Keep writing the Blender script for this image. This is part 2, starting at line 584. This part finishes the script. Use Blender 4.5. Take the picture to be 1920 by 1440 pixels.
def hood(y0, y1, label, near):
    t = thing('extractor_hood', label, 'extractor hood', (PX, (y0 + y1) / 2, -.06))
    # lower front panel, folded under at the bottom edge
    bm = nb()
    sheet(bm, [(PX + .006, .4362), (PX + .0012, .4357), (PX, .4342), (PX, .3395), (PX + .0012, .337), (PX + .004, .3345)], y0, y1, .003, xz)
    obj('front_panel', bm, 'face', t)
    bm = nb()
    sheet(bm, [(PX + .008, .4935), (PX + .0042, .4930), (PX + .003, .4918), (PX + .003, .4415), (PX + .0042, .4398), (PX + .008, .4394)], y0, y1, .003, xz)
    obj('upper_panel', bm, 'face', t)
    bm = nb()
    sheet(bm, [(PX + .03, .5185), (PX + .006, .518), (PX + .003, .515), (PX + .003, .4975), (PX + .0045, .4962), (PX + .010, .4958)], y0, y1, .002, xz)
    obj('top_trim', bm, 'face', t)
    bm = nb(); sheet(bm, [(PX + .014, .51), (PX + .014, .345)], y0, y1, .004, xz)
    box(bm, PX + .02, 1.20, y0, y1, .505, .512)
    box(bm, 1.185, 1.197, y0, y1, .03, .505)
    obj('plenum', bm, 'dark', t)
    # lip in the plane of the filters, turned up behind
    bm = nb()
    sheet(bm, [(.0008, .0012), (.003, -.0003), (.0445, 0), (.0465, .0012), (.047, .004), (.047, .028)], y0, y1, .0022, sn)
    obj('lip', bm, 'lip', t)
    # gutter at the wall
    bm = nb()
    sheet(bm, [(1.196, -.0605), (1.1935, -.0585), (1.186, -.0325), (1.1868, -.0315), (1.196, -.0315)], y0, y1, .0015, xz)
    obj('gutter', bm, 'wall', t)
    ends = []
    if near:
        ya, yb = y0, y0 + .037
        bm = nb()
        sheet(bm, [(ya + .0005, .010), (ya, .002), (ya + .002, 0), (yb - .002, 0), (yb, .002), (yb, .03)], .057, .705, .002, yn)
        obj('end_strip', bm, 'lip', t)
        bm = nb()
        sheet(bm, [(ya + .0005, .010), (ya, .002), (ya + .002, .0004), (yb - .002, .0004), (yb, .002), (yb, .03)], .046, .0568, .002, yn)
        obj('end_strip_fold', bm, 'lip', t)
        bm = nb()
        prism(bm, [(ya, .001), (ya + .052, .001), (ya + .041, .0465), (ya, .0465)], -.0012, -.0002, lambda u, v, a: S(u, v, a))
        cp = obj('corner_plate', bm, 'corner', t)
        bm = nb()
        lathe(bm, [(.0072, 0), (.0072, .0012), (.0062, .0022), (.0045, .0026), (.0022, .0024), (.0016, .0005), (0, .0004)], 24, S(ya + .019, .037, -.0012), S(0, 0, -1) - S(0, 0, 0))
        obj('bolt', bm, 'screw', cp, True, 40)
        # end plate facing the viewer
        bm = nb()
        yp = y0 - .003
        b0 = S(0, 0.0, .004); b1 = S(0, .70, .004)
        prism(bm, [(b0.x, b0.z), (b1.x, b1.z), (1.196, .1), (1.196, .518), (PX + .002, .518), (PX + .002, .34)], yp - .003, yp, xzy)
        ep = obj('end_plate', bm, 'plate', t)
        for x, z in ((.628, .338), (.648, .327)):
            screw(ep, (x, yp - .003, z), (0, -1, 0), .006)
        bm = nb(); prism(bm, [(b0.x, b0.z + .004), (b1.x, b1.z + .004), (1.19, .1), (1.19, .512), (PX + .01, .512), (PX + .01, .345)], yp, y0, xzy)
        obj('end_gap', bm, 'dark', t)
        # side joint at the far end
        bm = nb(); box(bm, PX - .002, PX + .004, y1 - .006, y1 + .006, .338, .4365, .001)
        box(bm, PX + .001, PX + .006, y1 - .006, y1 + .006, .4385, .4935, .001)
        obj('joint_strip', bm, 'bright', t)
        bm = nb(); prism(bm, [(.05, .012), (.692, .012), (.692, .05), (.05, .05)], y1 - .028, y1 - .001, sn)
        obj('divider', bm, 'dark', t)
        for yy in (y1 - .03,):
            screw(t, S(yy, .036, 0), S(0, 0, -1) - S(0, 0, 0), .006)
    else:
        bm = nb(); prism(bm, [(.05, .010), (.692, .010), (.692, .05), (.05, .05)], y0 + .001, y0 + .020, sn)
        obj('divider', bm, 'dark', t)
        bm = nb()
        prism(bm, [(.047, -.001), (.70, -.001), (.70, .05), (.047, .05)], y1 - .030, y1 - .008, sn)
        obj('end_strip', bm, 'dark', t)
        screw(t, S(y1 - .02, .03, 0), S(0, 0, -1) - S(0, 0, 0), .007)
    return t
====
WRITTEN EXERCISE: Quote the material exactly, leaving nothing out.

EXERCISE RESPONSE:
Keep writing the Blender script for this image. This is part 2, starting at line 584. This part finishes the script. Use Blender 4.5. Take the picture to be 1920 by 1440 pixels.
def hood(y0, y1, label, near):
    t = thing('extractor_hood', label, 'extractor hood', (PX, (y0 + y1) / 2, -.06))
    # lower front panel, folded under at the bottom edge
    bm = nb()
    sheet(bm, [(PX + .006, .4362), (PX + .0012, .4357), (PX, .4342), (PX, .3395), (PX + .0012, .337), (PX + .004, .3345)], y0, y1, .003, xz)
    obj('front_panel', bm, 'face', t)
    bm = nb()
    sheet(bm, [(PX + .008, .4935), (PX + .0042, .4930), (PX + .003, .4918), (PX + .003, .4415), (PX + .0042, .4398), (PX + .008, .4394)], y0, y1, .003, xz)
    obj('upper_panel', bm, 'face', t)
    bm = nb()
    sheet(bm, [(PX + .03, .5185), (PX + .006, .518), (PX + .003, .515), (PX + .003, .4975), (PX + .0045, .4962), (PX + .010, .4958)], y0, y1, .002, xz)
    obj('top_trim', bm, 'face', t)
    bm = nb(); sheet(bm, [(PX + .014, .51), (PX + .014, .345)], y0, y1, .004, xz)
    box(bm, PX + .02, 1.20, y0, y1, .505, .512)
    box(bm, 1.185, 1.197, y0, y1, .03, .505)
    obj('plenum', bm, 'dark', t)
    # lip in the plane of the filters, turned up behind
    bm = nb()
    sheet(bm, [(.0008, .0012), (.003, -.0003), (.0445, 0), (.0465, .0012), (.047, .004), (.047, .028)], y0, y1, .0022, sn)
    obj('lip', bm, 'lip', t)
    # gutter at the wall
    bm = nb()
    sheet(bm, [(1.196, -.0605), (1.1935, -.0585), (1.186, -.0325), (1.1868, -.0315), (1.196, -.0315)], y0, y1, .0015, xz)
    obj('gutter', bm, 'wall', t)
    ends = []
    if near:
        ya, yb = y0, y0 + .037
        bm = nb()
        sheet(bm, [(ya + .0005, .010), (ya, .002), (ya + .002, 0), (yb - .002, 0), (yb, .002), (yb, .03)], .057, .705, .002, yn)
        obj('end_strip', bm, 'lip', t)
        bm = nb()
        sheet(bm, [(ya + .0005, .010), (ya, .002), (ya + .002, .0004), (yb - .002, .0004), (yb, .002), (yb, .03)], .046, .0568, .002, yn)
        obj('end_strip_fold', bm, 'lip', t)
        bm = nb()
        prism(bm, [(ya, .001), (ya + .052, .001), (ya + .041, .0465), (ya, .0465)], -.0012, -.0002, lambda u, v, a: S(u, v, a))
        cp = obj('corner_plate', bm, 'corner', t)
        bm = nb()
        lathe(bm, [(.0072, 0), (.0072, .0012), (.0062, .0022), (.0045, .0026), (.0022, .0024), (.0016, .0005), (0, .0004)], 24, S(ya + .019, .037, -.0012), S(0, 0, -1) - S(0, 0, 0))
        obj('bolt', bm, 'screw', cp, True, 40)
        # end plate facing the viewer
        bm = nb()
        yp = y0 - .003
        b0 = S(0, 0.0, .004); b1 = S(0, .70, .004)
        prism(bm, [(b0.x, b0.z), (b1.x, b1.z), (1.196, .1), (1.196, .518), (PX + .002, .518), (PX + .002, .34)], yp - .003, yp, xzy)
        ep = obj('end_plate', bm, 'plate', t)
        for x, z in ((.628, .338), (.648, .327)):
            screw(ep, (x, yp - .003, z), (0, -1, 0), .006)
        bm = nb(); prism(bm, [(b0.x, b0.z + .004), (b1.x, b1.z + .004), (1.19, .1), (1.19, .512), (PX + .01, .512), (PX + .01, .345)], yp, y0, xzy)
        obj('end_gap', bm, 'dark', t)
        # side joint at the far end
        bm = nb(); box(bm, PX - .002, PX + .004, y1 - .006, y1 + .006, .338, .4365, .001)
        box(bm, PX + .001, PX + .006, y1 - .006, y1 + .006, .4385, .4935, .001)
        obj('joint_strip', bm, 'bright', t)
        bm = nb(); prism(bm, [(.05, .012), (.692, .012), (.692, .05), (.05, .05)], y1 - .028, y1 - .001, sn)
        obj('divider', bm, 'dark', t)
        for yy in (y1 - .03,):
            screw(t, S(yy, .036, 0), S(0, 0, -1) - S(0, 0, 0), .006)
    else:
        bm = nb(); prism(bm, [(.05, .010), (.692, .010), (.692, .05), (.05, .05)], y0 + .001, y0 + .020, sn)
        obj('divider', bm, 'dark', t)
        bm = nb()
        prism(bm, [(.047, -.001), (.70, -.001), (.70, .05), (.047, .05)], y1 - .030, y1 - .008, sn)
        obj('end_strip', bm, 'dark', t)
        screw(t, S(y1 - .02, .03, 0), S(0, 0, -1) - S(0, 0, 0), .007)
    return t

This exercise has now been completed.